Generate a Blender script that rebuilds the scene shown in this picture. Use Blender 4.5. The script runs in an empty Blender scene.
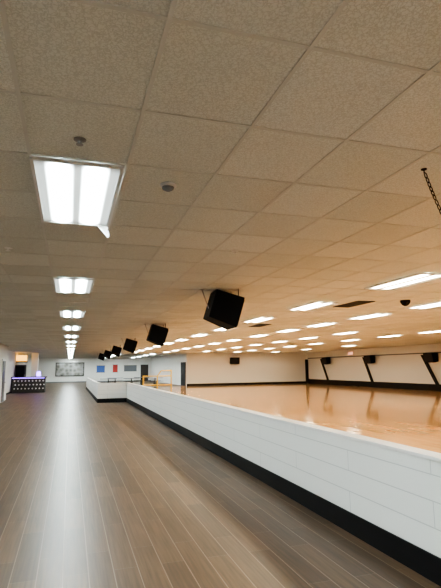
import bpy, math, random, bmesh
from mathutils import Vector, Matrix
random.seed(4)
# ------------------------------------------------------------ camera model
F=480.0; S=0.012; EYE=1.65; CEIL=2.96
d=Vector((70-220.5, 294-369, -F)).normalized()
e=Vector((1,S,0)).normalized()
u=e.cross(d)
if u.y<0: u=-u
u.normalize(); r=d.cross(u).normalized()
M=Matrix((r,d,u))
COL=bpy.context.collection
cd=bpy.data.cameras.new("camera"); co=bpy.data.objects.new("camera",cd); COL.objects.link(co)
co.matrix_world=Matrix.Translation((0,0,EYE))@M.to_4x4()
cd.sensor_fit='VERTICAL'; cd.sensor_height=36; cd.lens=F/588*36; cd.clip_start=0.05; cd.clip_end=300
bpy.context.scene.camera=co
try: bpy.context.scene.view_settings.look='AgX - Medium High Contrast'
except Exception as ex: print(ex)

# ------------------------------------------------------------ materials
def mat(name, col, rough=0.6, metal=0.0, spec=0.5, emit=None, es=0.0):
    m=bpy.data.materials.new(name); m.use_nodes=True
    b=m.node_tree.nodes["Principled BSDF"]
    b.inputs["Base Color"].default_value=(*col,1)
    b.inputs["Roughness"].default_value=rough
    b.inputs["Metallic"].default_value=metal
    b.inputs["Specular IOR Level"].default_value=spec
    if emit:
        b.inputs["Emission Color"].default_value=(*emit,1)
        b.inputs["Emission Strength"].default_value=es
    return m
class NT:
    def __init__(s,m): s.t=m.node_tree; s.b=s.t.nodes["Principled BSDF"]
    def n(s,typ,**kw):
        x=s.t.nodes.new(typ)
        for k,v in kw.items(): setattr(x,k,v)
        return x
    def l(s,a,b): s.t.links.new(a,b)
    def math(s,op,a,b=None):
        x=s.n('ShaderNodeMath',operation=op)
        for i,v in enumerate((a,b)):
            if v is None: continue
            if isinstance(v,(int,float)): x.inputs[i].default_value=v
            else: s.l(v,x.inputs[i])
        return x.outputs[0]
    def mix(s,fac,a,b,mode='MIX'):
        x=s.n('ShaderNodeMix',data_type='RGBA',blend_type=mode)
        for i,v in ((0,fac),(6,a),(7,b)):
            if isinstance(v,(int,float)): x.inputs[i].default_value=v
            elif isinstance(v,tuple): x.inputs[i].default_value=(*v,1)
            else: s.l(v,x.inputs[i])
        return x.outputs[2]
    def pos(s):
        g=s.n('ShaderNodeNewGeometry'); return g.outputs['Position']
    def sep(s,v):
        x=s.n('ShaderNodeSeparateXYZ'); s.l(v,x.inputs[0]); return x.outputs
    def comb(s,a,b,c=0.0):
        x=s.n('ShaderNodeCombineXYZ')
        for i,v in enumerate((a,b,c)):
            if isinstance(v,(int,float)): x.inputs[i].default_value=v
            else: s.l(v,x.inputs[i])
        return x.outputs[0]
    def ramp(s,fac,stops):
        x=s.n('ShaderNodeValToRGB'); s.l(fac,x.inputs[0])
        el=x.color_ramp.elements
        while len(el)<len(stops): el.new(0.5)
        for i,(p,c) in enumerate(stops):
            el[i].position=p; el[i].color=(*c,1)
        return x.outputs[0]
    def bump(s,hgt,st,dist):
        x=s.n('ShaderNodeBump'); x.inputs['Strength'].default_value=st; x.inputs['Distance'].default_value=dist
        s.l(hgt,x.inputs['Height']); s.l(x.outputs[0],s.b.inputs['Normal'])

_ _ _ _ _

» **To do**:
Your task is to restate word for word the lines from the top of the data to the line containing "except Exception as ex: print(ex)", both ends included, with every picture left out.

» **Result for this task**:
Generate a Blender script that rebuilds the scene shown in this picture. Use Blender 4.5. The script runs in an empty Blender scene.
import bpy, math, random, bmesh
from mathutils import Vector, Matrix
random.seed(4)
# ------------------------------------------------------------ camera model
F=480.0; S=0.012; EYE=1.65; CEIL=2.96
d=Vector((70-220.5, 294-369, -F)).normalized()
e=Vector((1,S,0)).normalized()
u=e.cross(d)
if u.y<0: u=-u
u.normalize(); r=d.cross(u).normalized()
M=Matrix((r,d,u))
COL=bpy.context.collection
cd=bpy.data.cameras.new("camera"); co=bpy.data.objects.new("camera",cd); COL.objects.link(co)
co.matrix_world=Matrix.Translation((0,0,EYE))@M.to_4x4()
cd.sensor_fit='VERTICAL'; cd.sensor_height=36; cd.lens=F/588*36; cd.clip_start=0.05; cd.clip_end=300
bpy.context.scene.camera=co
try: bpy.context.scene.view_settings.look='AgX - Medium High Contrast'
except Exception as ex: print(ex)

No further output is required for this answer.